Brown Bag Speaker: Alexandre Maltais

Event time: 
Thursday, March 30, 2017 - 12:30pm to 2:00pm
Location: 
Center for Language Study (Dow Hall), Room 100 See map
370 Temple St.
Event description: 

Alexandre Maltais, from the Institut national de la recherche scientifique in Montréal, will speak about how the evolution of city spaces shape language use in one of Canada’s most diverse and multilingual cities.

Language, class and consumption at the neighbourhood level: how gentrification and new consumption spaces are transforming Montréal’s language divide

Montreal is a peculiar city with respect to language, one where multilingualism superimposes itself onto a bilingual and bicultural pattern that has long resonated with social conflict and cultural resentment. Yet as some scholars have noted, that linguistic conflict the city is infamous for has lost importance in the last decades, at least at the local level.

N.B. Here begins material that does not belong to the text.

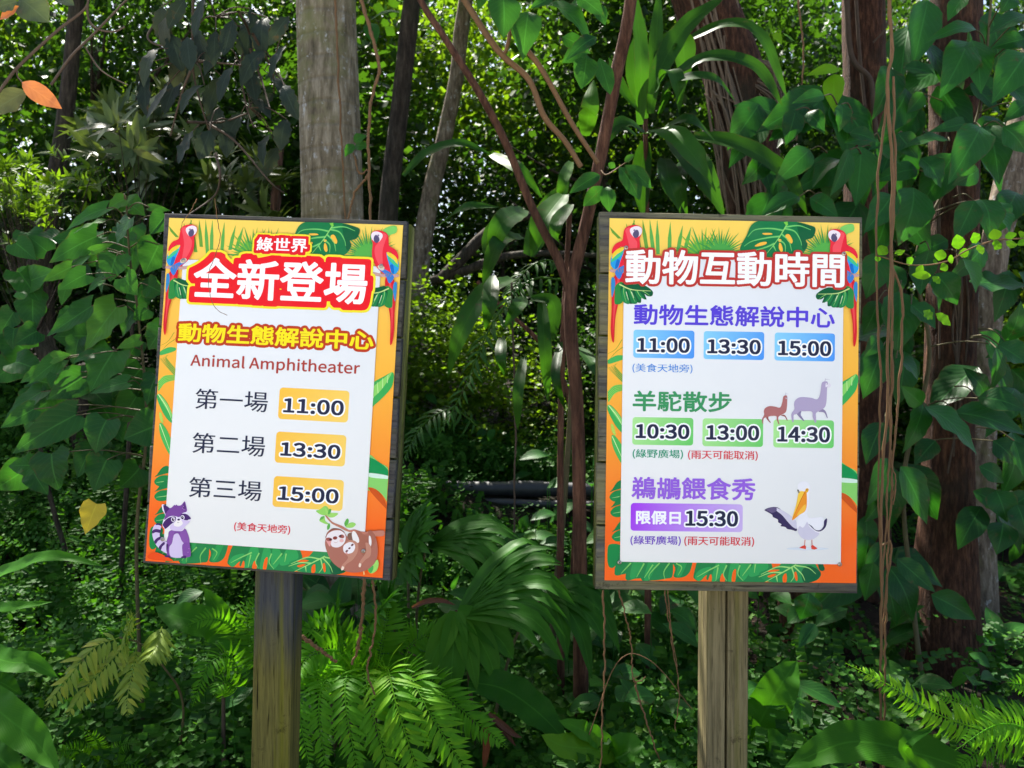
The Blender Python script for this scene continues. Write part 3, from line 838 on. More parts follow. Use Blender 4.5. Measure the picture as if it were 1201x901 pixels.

Several causes have been identified for that decline, but one has been overlooked so far: gentrification. In this presentation, using both statistics and empirical evidence from a two-year field study in one inner-city neighbourhood, I argue that the residential and social dynamics associated with gentrification have led, respectively, to a blurring of the language frontier and to an overall pacification of the linguistic debate. Overall, what economic historian Mark Levine called the city’s « linguistic division of labour » between an Anglo-Scottish bourgeoisie and a predominantly French-speaking labour force is gradually being replaced by a new consumption landscape for the middle class, where money and lifestyles – rather than language – act as the main social divide. In this new landscape, neighbourhood stores and cafés often target an overwhelmingly bi- or multilingual population of young educated Montrealers born after the onset of 1970s language legislation, who see languages and linguistic identities with considerable flexibility, rather than as a stable social marker. These new consumption spaces and the online social networking increasingly associated to them (blogs, facebook pages, twitter accounts) are becoming key social institutions for this new generation. Ability to switch between and cultural familiarity with both « official languages » is seen and portrayed in a very favourable light, as a positive feature distinguishing Montreal from other North American metropolises and partially compensating for its rather marginal status as a global city.